Stuntman And Lover Of Cheese

by Dan Bostonweeks

heliBOARDING

image Today was the day, we were going to go heli. We drove about 70km north of Wanaka to the site and got ready to ride. All of us got fitted with avalanche transcievers and then we talked a bit about the weather conditions. A storm front was approaching and there was a possibility that we would have to cut our day short. The first group took off in the Heuey D500 and the rest of us waited around for our turns. The helicopter only holds five people including the pilot so that means that there were only three riders and a guide on each trip up. When getting to the top it was quite nerve-racking to see how small the people were against the mountain.
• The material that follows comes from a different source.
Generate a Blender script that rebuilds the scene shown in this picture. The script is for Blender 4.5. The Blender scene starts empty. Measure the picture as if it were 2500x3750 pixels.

Exiting the heli and staying down until it was gone was quite the experince because you’re on top of a mountain and the rotor draft is blasting snow at you. We then got together and our guide took us down the slope and into a gun barrel (ravine). I had a mess of the first run because I was so nerveous I was shaking. We waited at the bottom for the heli to pick us up and then did two more runs before lunch. I did much better on those two runs and I really was enjoying riding the fresh powder. In fact, I’ll have to say that was the best damn day of riding I’ve ever done (once I got over the nervousness and trepidation). The distances we ran were pretty incredible. We not only did a lot of vertical distance, but also a good bit of horizontal. The first run after lunch, my fourth, was the one that did me in. I was so worn out I had trouble staying up and traversing. Once I got to the bottom I called it quits and waited for the heli to ferry me out to the base. While waiting I was watching other riders way up on the slopes. I saw a group of snowboarders shooting to the left on a ridge and right behind them was an avalanche (the first of the day, and we hadn’t seen signs of any others at all). It apparently had split in two on the ridge just then we saw the other half come up on their right. It was a pretty scarry sight. If the ravine we were in had been more loaded with snow it could have continued down to where we were waiting, but it didn’t. Later people went by the fracture point and said it was about four feet of snow that slid. One guy got tumbled in it when he set it off, but he ended up under a rock ledge and was okay. No one got hurt or buried and so it was a damn fine day.